Our public figures can't be obliged to police every intolerant
thought out their (sic) at the risk of being condemned for
intolerance themselves."
"This
is dangerous policy," the lawmakers wrote to Pompeo. And they
are right.
These
members of Congress are justifiably angry over America's retreat from
world leadership under this President, and "his racist and
xenophobic policies have slammed America's door on some of the
world's most desperate people," the Democrats wrote.
"Ultimately, this latest blunder amplifies the increasingly
widespread perception that some officials in the Trump administration
are racist and support an anti-foreigner, anti-Muslim discriminatory
agenda and further erodes our credibility on the world stage."
However
outrageous the actions, words and silence of the Trump White House on
hate and intolerance, the current situation is by no means
surprising.
Since
President Trump once said that there were "some
very fine people on both sides"
when referring to violent white supremacists and Nazis marching with
tiki torches in Charlottesville, Virginia, last year, why would he
downplay racism on the world stage?
In
his interview this past July with The Sun, a British tabloid, Trump
decried immigration, saying that migrants have "changed
the fabric of Europe."
"And
I don't mean that in a positive way," he said. "I think
allowing millions and millions of people to come into Europe is very,
very sad. I think you're losing your culture. Look around. You go
through certain areas that didn't exist 10 or 15 years ago."
Trump
has turned his beliefs into policy. Although the President hasn't
released a statement about Veprek's comments, the administration
announced its withdrawal
from the UN Human Rights Council shortly
after his proposed language changes.
And
some of Trump's current and former staff and advisers have been
accused of neo-Nazi
affiliations,
Islamophobia
and having ties to white
nationalists
and white
supremacists.
These people have the ear of the President and are shaping foreign
policy and immigration policy.
Stephen
Miller,
a White House adviser, who is instrumental in immigration policy,
played a part in the administration's Muslim travel ban and
separating undocumented migrant children and parents from each other.

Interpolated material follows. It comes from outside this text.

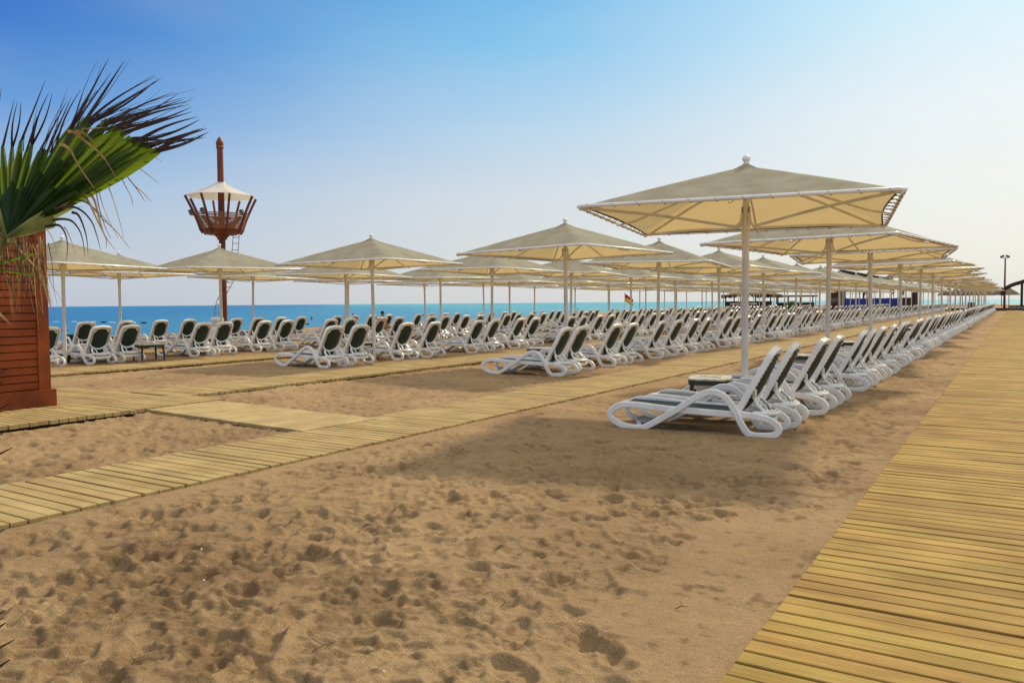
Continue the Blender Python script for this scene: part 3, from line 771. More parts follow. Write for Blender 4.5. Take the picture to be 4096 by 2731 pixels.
def blade(q, hub, gx, tx, w0, dd, wt=None, curve=0, folds=True, m1=M_leafg, m2=M_leafd, gd=0, td=0, split=0, gap_=0):
    """hub -> green end gx -> dry tip tx, width w0 in px at the green end"""
    hub,gx,tx=Vector(hub),Vector(gx),Vector(tx); d1=(gx-hub); n=Vector((-d1.y,d1.x)).normalized(); K=9
    vs=[]; 
    for i in range(K+1):
        f_=i/K; c_=hub.lerp(gx,f_)+n*curve*math.sin(f_*math.pi)
        wd=w0*(.06+.94*min(1,f_*(1.02 if not gap_ else 2.0))**.85)*.5
        if i==K: wd*=.42
        elif i==K-1: wd*=.74
        elif i==K-2: wd*=.93
        dz=gd*f_+dd
        vs += [lp(*(c_-n*wd),dz+.004),lp(*(c_),dz-.020*f_*(1 if folds else 0)),lp(*(c_+n*wd),dz+.004)]
    fs=[]
    for i in range(K):
        for j in (0,1): a0=i*3+j; fs.append((a0,a0+1,a0+4,a0+3))
    q.add(vs,fs,m1)
    if tx is not None:
        K2=8; st=[0] if not split else [-1,1]
        for sg in st:
            vs=[]; e_=tx+ (n*split*sg if split else Vector((0,0)))
            for i in range(K2+1):
                f_=i/K2; c_=gx.lerp(e_,f_)+ n*(curve*.0 + (tx-gx).length*.05*sg*math.sin(f_*math.pi)); wd=(wt or w0*.34)*(1-f_)**.8*.5+.7
                c_-=d1.normalized()*6*(1-f_)
                dz=gd+dd+(td)*f_
                vs += [lp(*(c_-n*wd),dz),lp(*(c_+n*wd),dz-.003)]
            q.add(vs,[(i*2,i*2+1,i*2+3,i*2+2) for i in range(K2)],m2)
def c1(x,y): return (x/1.96,y/1.96+200)     # enlarged-view to photo pixels
HUB=c1(60,1465)
segs=[((1245,785),(1630,630)),((1180,750),(1600,612)),((1120,735),(1600,690)),((1075,715),(1560,535)),((1030,690),(1505,720)),((980,640),(1505,485)),((920,610),(1490,440)),((850,550),(1500,395)),((800,590),(1440,390)),((760,640),(1380,340)),
      ((700,570),(1265,225)),((680,540),(975,85)),((640,600),(1235,212)),((570,600),(850,70)),((500,700),(870,180)),((430,800),(640,320)),((370,800),(560,370)),((310,795),(525,400)),((250,740),(395,340)),((205,800),(290,520)),((165,710),(355,240)),((95,760),(150,410)),((20,750),(110,395)),((-60,740),(10,300)),((-140,800),(-120,400)),((-220,830),(-260,450)),((-300,900),(-420,600)),((-380,1000),(-600,760)),((-420,1150),(-650,1000))]
q=MB()
for i,(g_,t_) in enumerate(segs):
    L_=math.hypot(g_[0]-60,g_[1]-1465)/1.96
    w0=L_*(.105 if i<10 else (.12 if i<15 else .085))
    blade(q,HUB,c1(*g_),c1(*t_),w0,.004*(i%2)+.0,curve=(4 if i<6 else 0),gd=-.12+.016*i,td=-.12,split=(7 if i%3==0 else 0),wt=L_*.026,gap_=(i>=15))
lf=q.build('leaf',palm,False)
q=MB()
for i in range(46):      # fine frayed threads off the blade ends
    g_,t_=rp_.choice(segs[:20]); g_=Vector(c1(*g_)); t_=Vector(c1(*t_)); d1=t_-g_; n_=Vector((-d1.y,d1.x)).normalized()
    p0=g_+n_*rp_.uniform(-16,16); L_=rp_.uniform(.45,1.12); bend=rp_.uniform(-26,26); p2=g_+d1*L_+n_*rp_.uniform(-46,46); p1=(p0+p2)/2+n_*bend
    vs=[]
    for k_ in range(9):
        f_=k_/8; c_=p0*(1-f_)**2+p1*2*f_*(1-f_)+p2*f_*f_; wd=(3.6*(1-f_)+.9)*.5; vs+=[lp(*(c_-n_*wd),-.10-.1*f_),lp(*(c_+n_*wd),-.103-.1*f_)]
    q.add(vs,[(k_*2,k_*2+1,k_*2+3,k_*2+2) for k_ in range(8)],M_leafd)
q.build('frayed_thread',palm)
# filler folds that close the fan near the hub
q=MB()
for i in range(30):
    a_=rad(33+ i*4.3); L_=330+60*math.sin(i*1.7) if i<9 else 200+25*math.sin(i*1.7)-(60 if i>14 else 0)
    g_=(HUB[0]+L_*math.cos(a_),HUB[1]-L_*math.sin(a_))
    q_w=46; blade(q,HUB,g_,g_,q_w,.012,gd=-.08+.012*i)
q.build('leaf_fold',palm)
# lower yellow-green blades that droop into dry straw
q=MB()
def ribbon(P, w0, w1, m, dd=-.06, k=5):
    Q=catmull([(x,y,0) for x,y in P],k); n_=len(Q); vs=[]
    for i,p in enumerate(Q):
        f_=i/(n_-1); tn_=(Q[min(i+1,n_-1)]-Q[max(i-1,0)]); tn_=Vector((tn_.x,tn_.y)).normalized(); nn_=Vector((-tn_.y,tn_.x)); wd=(w0+(w1-w0)*f_)*.5
        c_=Vector((p.x,p.y)); vs+=[lp(*(c_-nn_*wd),dd),lp(*(c_),dd-.006*(1-f_)),lp(*(c_+nn_*wd),dd)]
    fs=[]
    for i in range(n_-1):
        for j in (0,1): a0=i*3+j; fs.append((a0,a0+1,a0+4,a0+3))
    q.add(vs,fs,m)
for P,w0,w1 in (([(60,1465),(230,1380),(420,1290),(560,1200)],14,46),([(60,1465),(240,1400),(430,1330)],12,44),([(60,1465),(230,1420),(420,1360)],10,36),([(60,1465),(200,1440),(350,1385)],8,26),([(60,1465),(250,1340),(480,1220),(640,1130)],16,50)):
    ribbon([c1(*p) for p in P],w0,w1,M_leafy,-.03)
q.build('yellow_blade',palm)
q=MB()
dro=[[(480,1225),(600,1168),(700,1210),(800,1320),(910,1420),(1020,1560)],[(430,1250),(540,1225),(640,1260),(720,1350),(760,1460),(790,1570)],[(560,1272),(610,1290),(650,1370),(680,1480),(690,1600)],[(410,1335),(480,1325),(560,1340),(620,1410),(650,1500),(665,1620)],[(350,1385),(440,1372),(480,1388),(515,1450),(530,1540),(520,1650)],[(500,1385),(530,1430),(560,1500),(590,1600)],[(355,1395),(385,1430),(420,1500),(450,1600)],[(650,1130),(700,1200),(760,1330),(830,1480),(830,1560)],[(690,1110),(740,1180),(780,1330),(820,1450),(900,1565)],[(770,1080),(800,1200),(860,1350),(930,1480)],[(750,1090),(780,1250),(830,1400),(870,1480)],[(840,1045),(890,1180),(940,1350),(970,1470)],[(945,985),(980,1060),(1030,1160),(1040,1225)],[(975,965),(1050,1060),(1100,1130),(1135,1190)],[(1050,1060),(1120,1120),(1190,1195)],[(1070,915),(1150,970),(1245,1048)],[(1200,830),(1230,850),(1270,880)],[(640,620),(900,605),(1000,600)],[(620,1180),(680,1200),(760,1260),(850,1350)],[(430,1240),(560,1240),(650,1230)]]
for P in dro: ribbon([c1(*p) for p in P],12 if len(P)>4 else 5,1.5,M_leafs if rp_.random()<.6 else M_leafd,-.05+rp_.uniform(-.04,.02))
ribbon([c1(*p) for p in ((910,1000),(830,870),(760,790),(660,710),(590,650),(530,638))],3,14,M_leafs,-.17)
ribbon([c1(*p) for p in ((740,1085),(650,960),(590,860),(560,800),(510,752),(465,740))],3,14,M_leafs,-.17)
ribbon([c1(*p) for p in ((760,760),(700,690),(650,650),(590,635))],3,12,M_leafs,-.17)
ribbon([c1(*p) for p in ((940,480),(1010,462),(1090,466),(1180,500))],4,2,M_leafd,-.1)
# straw skirt hanging in front of the hut
for i in range(105):
    x0=rp_.uniform(-60,215)*.9; y0=940+rp_.uniform(-10,40)+abs(x0-100)*.1; L_=rp_.uniform(70,330)*(1 if x0<170 else .8)
    if rp_.random()<.35: x0=rp_.uniform(10,200); y0=1060+rp_.uniform(-60,60); L_=rp_.uniform(50,190)
    dx=rp_.uniform(-25,45); wv=rp_.uniform(-14,14)
    P=[(x0,y0),(x0+dx*.4+wv,y0+L_*.35),(x0+dx*.7-wv*.3,y0+L_*.7),(x0+dx*1.2,y0+L_)]
    ribbon(P,rp_.choice((1.6,2,2.5,4,6)),.8,rp_.choice((M_leafs,M_leafs,M_leafd)),rp_.uniform(-.16,.08),4)
ribbon([(50,955),(80,1000),(120,1045),(160,1090),(190,1170),(205,1240)],10,4,M_leafs,-.12)
ribbon([(-20,1240),(20,1275),(45,1300)],14,3,M_leafs,-.15)
q.build('dry_straw',palm)
q=MB()
ribbon([(-40,1060),(20,1048),(80,1030),(137,1016)],13,9,M_leafg,-.2)
ribbon([(-30,1075),(30,1084),(90,1094),(140,1103)],10,8,M_leafg,-.2)
for P in ([(22,950),(5,890),(-20,800),(-60,700)],[(20,950),(-10,930),(-50,900),(-90,880)],[(20,955),(0,1000),(-10,1050),(-30,1100)],[(22,950),(10,985),(-5,1010),(-25,1030)]): ribbon(P,16,24,M_leafy,-.12)
q.build('young_blade',palm)
q=MB(); q.tube([lp(40,955,-.02),lp(-60,1000,.05),lp(-260,1080,.25)],.02,M_leafy,8); q.build('leaf_stalk',palm)

p2=empty('fan_palm',(1.95,15.2,0)); tag(p2,'unseen fan palm added past the right edge so its crown shades the boardwalk','palm tree')  # palm out of view, added for the soft shade it casts on the boards
q=MB(); q.tube([(0,0,-.1),(.05,0,1.5),(.02,.05,3.2),(0,0,4.4)],.13,M_trunk,12,False,[1.3,1,.9,.85]); q.build('trunk',p2,True)
r=random.Random(21)
for i in range(22):
    an=2*math.pi*i/22*2.4; el_=r.uniform(-.5,1.1); o_=Vector((math.cos(an)*math.cos(el_),math.sin(an)*math.cos(el_),math.sin(el_))); q=MB()
    hb=Vector((0,0,4.3))+o_*.55; sd_=Vector((-math.sin(an),math.cos(an),0)); u_=o_.cross(sd_)
    q.tube([(0,0,4.3),hb],.018,M_leafy,5)
    for j in range(17):
        a2=rad(-80+10*j); dv=o_*math.cos(a2)+sd_*math.sin(a2); pn=dv.cross(u_).normalized(); L_=r.uniform(.62,.78)
        vs=[hb,hb+dv*L_*.6+pn*.035-u_*.02,hb+dv*L_*.6-pn*.035-u_*.02,hb+dv*L_+Vector((0,0,-.12))]
        q.add(vs,[(0,1,3,2)],M_leafg)
    q.build('leaf',p2)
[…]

He is also involved in plans to limit
citizenship
for documented immigrants and strip
immigrants of their citizenship.
Richard
Grenell,
US ambassador to Germany, faced calls for his expulsion for telling
the alt-right, white nationalist website Breitbart that he wanted to
"empower"
anti-establishment conservatives in Europe.
Ronald
Vitiello,
acting director of US Immigration and Customs Enforcement (ICE),
recently attended an annual conference of the anti-immigration group
Federation for American Immigration Reform. At its conference this
month, the anti-Muslim group ACT
for America
honored former ICE Director Thomas Homan.
In
Trump, hard-right politicians around the world seem to have found a
common ground and have become more emboldened with their own racist
and xenophobic policies and rhetoric.
Russian
President Vladimir Putin has cultivated ties
with white nationalist
politicians and groups in Europe and the United
States.
Italian Prime Minister
Giuseppe Conte
is a Trump
cheerleader
who supports hardline anti-immigration policies. Conte's interior
minister has called for a census
of the country's Roma people,
an ethnic group, in order to expel them.
Hungarian
Prime Minister Viktor
Orban
has found a friend in Trump, and has enacted anti-immigrant "Stop
Soros" laws
to criminalize anyone who helps an undocumented immigrant file an
asylum claim. Austrian Chancellor Sebastian Kurz has called for an
anti-migration
axis with Germany and Italy.
Israeli
prime minister Benjamin Netanyahu has touted
his country's own wall
on the southern border with Egypt to keep out African "illegal
infiltrators,"
who he said are worse
than Sinai terrorists and
threaten
the livelihood of Israel's Jewish majority.
Netanyahu's racist nation-state
law
declares self-determination for the Jewish people and encourages
segregated communities, but omits
any mention of equality and minority group rights.
Thanks
to a government that has abdicated its leadership on the fight
against hate, America's positive role on the international stage is
diminishing. How can the United States ever hope to combat racism in
the world when its leader seems to be helping to spread it?